Pilcher claims that the blanket contains semen from an consensual sexual encounter and that it does not prove he had anything to do with Jones’s murder.

He also states that aside from that key piece of evidence, there is nothing linking him to the murder or any proof that he is the killer.

Pilcher was convicted of sodomy and perjury two years ago in a separate case, one with ties to the very bedroom where the teenage waitress was found dead. A woman testified that a mere three days before the victim’s body was discovered, she taken into the room by Pilcher, handcuffed and forced to perform oral sex acts.

Prosecutors in this case are banking on jurors questioning the odds: How is it that a woman comes to be sexually assaulted and held captive in the same room a the body of a woman is found in in, lying on blankets containing his semen?

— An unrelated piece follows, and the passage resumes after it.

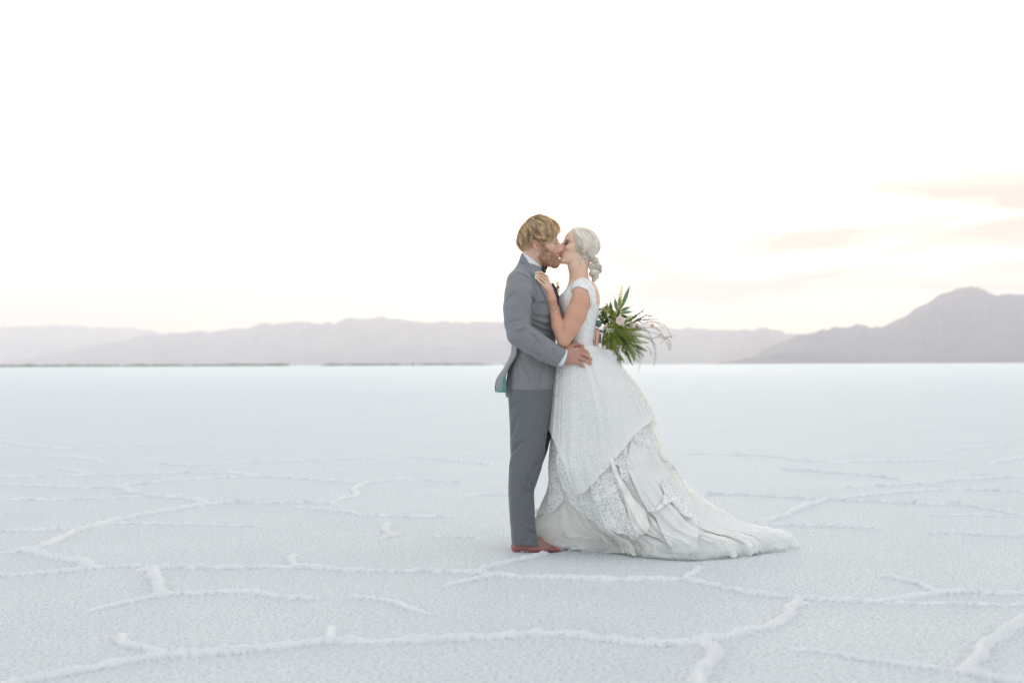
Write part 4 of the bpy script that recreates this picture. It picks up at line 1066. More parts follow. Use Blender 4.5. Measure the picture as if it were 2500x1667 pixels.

Despite the prosecutions insistence, the jury continues to struggle, a fact that cannot be ignored. The semen, while linking Pilcher to the scene, may not be enough to link him to the murder. The lack of a confession and direct murder evidence may make it hard for the jury to reach a guilty verdict.

Still, the evidence, direct and circumstantial, is enough to point in the direction of possible guilt, which explains the jury’s inability to decide one way or the other.

If the jury is unable to reach a unanimous decision at all, it would result in a hung jury.